Per questi studiosi gli «undercommons» sono comportamenti o esperimenti che esplicano il generale antagonismo che governa le relazioni con le istituzioni e tra i soggetti, un modo di essere con gli altri che è «quasi impossibile da contenere in una specifica vita istituzionale, un’attività che si apre varchi e strade differenti negli spazi e nel tempo». «La nostra impressione – sostiene Fred Moten docente alla Riverside-Università della California – è che è importante sottolineare come lo studio sia un’attività sempre in corso e include sia i momenti in cui entri in una classe sia quelli in cui non hai ancora pensato di fare un corso. In generale, lo studio non è limitato all’università o alla scuola. Esso ha una relazione con queste istituzioni nella misura in cui queste cercano in ogni modo di escludere la cooperazione dal basso tra saperi e azioni dalle loro procedure». «Quando ero impegnato nel sindacato da studente con l’Association of Graduate Student Employees all’università di Berkely – continua Fred Moten – capivo quanto era frustrante per gli studenti concepirsi come lavoratori.
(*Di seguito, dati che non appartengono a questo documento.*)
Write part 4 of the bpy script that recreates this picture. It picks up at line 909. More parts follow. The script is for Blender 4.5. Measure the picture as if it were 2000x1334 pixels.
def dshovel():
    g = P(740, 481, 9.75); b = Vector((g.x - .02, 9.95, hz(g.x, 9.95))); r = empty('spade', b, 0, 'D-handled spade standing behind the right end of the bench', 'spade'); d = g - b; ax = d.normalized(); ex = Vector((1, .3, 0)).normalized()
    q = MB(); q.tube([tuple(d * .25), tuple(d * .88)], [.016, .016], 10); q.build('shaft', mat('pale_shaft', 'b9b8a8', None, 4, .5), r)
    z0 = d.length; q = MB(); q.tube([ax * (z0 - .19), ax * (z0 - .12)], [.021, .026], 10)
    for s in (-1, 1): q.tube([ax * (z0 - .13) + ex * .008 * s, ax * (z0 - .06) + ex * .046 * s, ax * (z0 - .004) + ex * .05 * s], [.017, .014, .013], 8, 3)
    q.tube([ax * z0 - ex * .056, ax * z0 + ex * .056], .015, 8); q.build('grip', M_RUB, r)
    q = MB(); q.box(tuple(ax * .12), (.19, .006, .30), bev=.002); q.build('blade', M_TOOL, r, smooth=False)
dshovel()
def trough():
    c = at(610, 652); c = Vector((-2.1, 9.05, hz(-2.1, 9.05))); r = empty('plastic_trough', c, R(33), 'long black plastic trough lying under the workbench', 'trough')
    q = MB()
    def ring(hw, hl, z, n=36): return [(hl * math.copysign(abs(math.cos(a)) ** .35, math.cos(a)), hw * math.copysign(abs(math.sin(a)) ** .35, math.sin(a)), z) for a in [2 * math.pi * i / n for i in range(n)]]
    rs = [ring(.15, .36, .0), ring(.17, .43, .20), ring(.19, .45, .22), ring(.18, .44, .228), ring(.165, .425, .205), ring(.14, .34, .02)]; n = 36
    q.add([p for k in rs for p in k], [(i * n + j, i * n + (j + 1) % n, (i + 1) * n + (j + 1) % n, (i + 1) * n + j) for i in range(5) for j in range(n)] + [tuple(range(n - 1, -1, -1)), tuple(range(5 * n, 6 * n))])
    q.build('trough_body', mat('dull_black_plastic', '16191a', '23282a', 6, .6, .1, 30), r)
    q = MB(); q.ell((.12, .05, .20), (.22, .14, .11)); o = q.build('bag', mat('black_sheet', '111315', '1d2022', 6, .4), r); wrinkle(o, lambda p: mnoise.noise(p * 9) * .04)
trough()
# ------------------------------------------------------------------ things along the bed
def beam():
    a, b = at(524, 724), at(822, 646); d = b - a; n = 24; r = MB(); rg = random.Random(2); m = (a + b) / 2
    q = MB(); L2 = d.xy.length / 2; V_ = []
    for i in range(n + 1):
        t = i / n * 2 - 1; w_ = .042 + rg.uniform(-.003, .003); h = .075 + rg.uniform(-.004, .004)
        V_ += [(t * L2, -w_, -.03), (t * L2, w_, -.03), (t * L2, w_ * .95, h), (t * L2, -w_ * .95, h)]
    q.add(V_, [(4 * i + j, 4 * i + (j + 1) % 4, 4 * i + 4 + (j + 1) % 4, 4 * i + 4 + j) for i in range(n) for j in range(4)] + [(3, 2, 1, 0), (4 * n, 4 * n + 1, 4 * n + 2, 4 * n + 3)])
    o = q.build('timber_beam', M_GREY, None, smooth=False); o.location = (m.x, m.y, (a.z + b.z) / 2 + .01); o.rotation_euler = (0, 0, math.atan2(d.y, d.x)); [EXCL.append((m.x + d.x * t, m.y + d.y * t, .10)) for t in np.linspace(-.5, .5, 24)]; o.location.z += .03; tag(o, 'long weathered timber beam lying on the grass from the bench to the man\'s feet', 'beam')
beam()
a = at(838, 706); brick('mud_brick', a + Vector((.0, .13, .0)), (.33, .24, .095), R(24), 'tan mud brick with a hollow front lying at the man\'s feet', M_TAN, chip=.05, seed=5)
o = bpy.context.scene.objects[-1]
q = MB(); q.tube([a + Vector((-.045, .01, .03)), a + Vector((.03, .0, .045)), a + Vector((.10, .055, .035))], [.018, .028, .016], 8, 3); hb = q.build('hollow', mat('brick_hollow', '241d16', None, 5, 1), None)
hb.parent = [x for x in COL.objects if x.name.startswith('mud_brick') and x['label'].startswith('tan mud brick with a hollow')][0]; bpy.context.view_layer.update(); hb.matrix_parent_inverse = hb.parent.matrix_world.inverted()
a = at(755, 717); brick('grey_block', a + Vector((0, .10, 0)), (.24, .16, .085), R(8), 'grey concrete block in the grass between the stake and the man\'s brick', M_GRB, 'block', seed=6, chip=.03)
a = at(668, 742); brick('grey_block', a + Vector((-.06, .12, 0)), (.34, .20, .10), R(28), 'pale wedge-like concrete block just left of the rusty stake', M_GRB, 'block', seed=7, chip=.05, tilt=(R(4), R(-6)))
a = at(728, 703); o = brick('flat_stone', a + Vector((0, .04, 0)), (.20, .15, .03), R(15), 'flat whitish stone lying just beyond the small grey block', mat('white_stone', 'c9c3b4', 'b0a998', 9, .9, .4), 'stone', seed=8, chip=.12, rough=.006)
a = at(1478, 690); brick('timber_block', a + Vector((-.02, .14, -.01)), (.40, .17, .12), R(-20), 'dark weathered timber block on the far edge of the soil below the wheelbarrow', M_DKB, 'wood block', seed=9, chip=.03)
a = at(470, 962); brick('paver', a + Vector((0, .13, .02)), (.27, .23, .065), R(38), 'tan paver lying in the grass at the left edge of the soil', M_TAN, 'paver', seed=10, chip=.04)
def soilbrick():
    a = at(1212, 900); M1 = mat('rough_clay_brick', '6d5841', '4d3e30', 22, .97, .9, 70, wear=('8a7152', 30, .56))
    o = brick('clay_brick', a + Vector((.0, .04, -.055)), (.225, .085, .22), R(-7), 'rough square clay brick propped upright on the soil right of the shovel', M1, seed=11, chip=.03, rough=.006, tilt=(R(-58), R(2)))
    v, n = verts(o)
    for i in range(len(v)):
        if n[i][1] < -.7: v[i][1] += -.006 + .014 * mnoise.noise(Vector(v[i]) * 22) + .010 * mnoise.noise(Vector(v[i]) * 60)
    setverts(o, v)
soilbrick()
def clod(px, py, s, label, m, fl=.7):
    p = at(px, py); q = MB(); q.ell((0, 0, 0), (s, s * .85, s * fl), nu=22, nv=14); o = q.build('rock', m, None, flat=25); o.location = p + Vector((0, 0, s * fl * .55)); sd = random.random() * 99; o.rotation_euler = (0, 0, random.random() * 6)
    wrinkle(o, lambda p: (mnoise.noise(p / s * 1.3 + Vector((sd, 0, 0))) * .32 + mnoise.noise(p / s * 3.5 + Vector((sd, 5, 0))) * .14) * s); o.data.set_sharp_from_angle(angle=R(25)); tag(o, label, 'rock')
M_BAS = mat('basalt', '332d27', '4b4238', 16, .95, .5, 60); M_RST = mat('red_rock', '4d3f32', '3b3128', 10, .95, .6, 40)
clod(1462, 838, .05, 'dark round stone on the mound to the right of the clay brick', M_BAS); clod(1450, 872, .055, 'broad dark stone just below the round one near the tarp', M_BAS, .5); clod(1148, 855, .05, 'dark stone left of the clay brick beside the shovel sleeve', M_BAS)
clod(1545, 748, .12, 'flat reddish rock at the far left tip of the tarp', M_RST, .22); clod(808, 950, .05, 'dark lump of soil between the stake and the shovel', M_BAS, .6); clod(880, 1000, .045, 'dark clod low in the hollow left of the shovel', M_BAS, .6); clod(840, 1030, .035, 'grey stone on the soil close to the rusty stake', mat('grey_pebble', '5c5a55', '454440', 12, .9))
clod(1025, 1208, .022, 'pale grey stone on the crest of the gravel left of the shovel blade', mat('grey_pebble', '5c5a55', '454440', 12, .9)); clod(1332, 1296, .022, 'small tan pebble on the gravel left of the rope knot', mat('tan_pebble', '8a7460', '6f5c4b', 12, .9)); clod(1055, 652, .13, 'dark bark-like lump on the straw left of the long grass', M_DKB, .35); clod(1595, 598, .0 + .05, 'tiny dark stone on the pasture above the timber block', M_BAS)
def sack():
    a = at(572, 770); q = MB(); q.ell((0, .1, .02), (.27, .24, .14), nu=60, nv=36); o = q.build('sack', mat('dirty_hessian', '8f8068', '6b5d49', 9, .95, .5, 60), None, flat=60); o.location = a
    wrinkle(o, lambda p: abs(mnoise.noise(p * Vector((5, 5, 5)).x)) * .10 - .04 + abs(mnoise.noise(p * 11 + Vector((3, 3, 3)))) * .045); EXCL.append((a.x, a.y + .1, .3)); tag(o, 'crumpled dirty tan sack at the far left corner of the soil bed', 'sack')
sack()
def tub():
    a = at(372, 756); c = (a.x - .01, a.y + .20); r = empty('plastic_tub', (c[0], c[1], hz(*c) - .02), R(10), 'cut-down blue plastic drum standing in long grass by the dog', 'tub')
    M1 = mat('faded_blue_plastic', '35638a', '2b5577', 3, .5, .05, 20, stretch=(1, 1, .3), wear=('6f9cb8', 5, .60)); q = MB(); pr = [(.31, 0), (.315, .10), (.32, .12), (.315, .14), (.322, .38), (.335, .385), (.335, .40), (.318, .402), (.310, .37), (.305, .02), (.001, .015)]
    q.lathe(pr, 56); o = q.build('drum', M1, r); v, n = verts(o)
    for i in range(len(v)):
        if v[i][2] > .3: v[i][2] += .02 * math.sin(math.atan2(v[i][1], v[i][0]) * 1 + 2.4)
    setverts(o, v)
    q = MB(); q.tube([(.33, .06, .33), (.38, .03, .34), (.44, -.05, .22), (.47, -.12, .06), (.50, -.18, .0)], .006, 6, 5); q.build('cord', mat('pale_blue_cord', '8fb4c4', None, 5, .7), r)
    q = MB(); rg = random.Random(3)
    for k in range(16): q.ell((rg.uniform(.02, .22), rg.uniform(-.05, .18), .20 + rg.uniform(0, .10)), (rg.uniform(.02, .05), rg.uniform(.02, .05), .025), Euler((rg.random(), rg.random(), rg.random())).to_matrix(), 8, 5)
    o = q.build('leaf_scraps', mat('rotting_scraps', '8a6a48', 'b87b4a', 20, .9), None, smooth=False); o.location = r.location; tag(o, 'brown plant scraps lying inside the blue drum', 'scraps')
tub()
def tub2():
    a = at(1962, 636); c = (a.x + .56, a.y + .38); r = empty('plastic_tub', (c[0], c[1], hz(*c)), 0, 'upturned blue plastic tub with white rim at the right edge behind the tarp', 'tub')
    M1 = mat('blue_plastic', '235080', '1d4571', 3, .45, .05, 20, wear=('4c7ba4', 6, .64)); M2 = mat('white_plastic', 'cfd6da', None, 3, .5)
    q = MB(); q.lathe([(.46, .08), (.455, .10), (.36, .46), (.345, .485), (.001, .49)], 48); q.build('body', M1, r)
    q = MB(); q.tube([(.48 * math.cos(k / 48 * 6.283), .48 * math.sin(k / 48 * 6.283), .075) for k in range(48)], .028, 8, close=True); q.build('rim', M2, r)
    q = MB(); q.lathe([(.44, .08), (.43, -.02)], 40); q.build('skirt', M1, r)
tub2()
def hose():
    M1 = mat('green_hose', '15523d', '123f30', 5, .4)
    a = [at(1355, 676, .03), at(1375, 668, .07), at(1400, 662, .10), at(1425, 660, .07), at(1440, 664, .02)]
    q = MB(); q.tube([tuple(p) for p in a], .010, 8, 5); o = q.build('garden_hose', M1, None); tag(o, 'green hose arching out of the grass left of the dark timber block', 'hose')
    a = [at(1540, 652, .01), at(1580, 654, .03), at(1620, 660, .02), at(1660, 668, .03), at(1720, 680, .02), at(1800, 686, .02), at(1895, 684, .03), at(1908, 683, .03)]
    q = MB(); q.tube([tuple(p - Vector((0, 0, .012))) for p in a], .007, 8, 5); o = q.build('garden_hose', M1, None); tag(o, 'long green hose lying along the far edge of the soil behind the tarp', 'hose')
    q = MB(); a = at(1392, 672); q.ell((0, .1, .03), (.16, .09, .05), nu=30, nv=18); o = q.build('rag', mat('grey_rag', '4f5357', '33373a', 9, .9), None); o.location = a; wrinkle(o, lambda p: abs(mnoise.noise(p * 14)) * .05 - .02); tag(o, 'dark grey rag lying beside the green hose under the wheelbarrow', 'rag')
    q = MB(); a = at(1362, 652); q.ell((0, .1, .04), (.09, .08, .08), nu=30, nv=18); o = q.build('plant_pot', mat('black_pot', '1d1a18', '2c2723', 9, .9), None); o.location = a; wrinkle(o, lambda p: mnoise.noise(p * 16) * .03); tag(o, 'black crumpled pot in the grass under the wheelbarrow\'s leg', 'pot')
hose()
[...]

L’idea è diffusa anche oggi: i lavoratori non studiano, gli unici a farlo sono gli studenti o i ricercatori. Questo approccio è ispirato a un’idea romantica del lavoro intellettuale inteso come lavoro “autentico” e al disconoscimento degli altri considerati come attività “inautentiche”. In questo modo si percepiscono coloro che fanno il lavoro dell’insegnamento. Era come se ci fossimo organizzati per avere il diritto ad essere sempre più isolati. Non ci siamo mai accorti del fatto che l’aspetto più insidioso, brutale del nostro lavoro è che sopprime lo studio come attività sociale».

«Per me questo significa che lo studio è diventato, come dice Fred, quasi impossibile nell’università. È l’unica cosa che non puoi fare nelle istituzioni pensate per questo a causa non solo del ruolo che occupi, ma anche a causa dell’amministrazione che obbliga ad occuparsi di tutt’altro: procedure, regolamenti, certificazioni, valutazioni. Siamo arrivati al punto che è impossibile riconoscere lo studio oltre l’università o la scuola. Letteralmente non vediamo più la sua incredibile storia sociale che prosegue ben oltre le sue mura e continua in ogni momento della nostra vita sociale». «Scuola e università sono diventate fabbriche con le linee di montaggio, un processo di produzione perfetto per reintrodurre una versione del plusvalore assoluto nella giornata lavorativa. Quando osserviamo che cosa davvero sta accadendo nell’istruzione, ciò che viene trasmesso è tutto tranne che lo studio. Mentre noi docenti realizziamo il nostro lavoro intellettuale trasmettiamo solo la chiusura allo studio».

«L’elemento più insidioso del lavoro intellettuale oggi è questa naturalizzazione della sua miseria, la credenza per cui la sua attività richieda alienazione e immobilità, dolore e nausea considerati come punti di onore per un docente. Chi è felice, gode di quello che fa, è guardato con sospetto, è considerato inaffidabile, segno di un privilegio illegittimo – aggiunge Harney – È l’effetto della governance che si è affermata in tutta l’istruzione pubblica: mi ricorda quello che sostiene Mario Tronti in Operai e Capitale: il lavoratore porta tutto: la relazione di classe, l’antagonismo, la società. L’unica cosa che il capitale porta è il processo di lavoro». Loro lo iniziano e loro lo controllano, diceva Nicos Poulantzas. A me sembra che è quello che oggi è la governance: è il processo di lavoro in cui si trovano gli insegnanti. Scuole e università sono ridotte a istituzioni algoritmiche che funzionano in base alla logistica dell’efficienza e noi, docenti, serviamo da poliziotti del nostro lavoro. Per questo crediamo che è dallo studio, come cooperazione, che possa nascere un’alternativa, un altro modo di essere».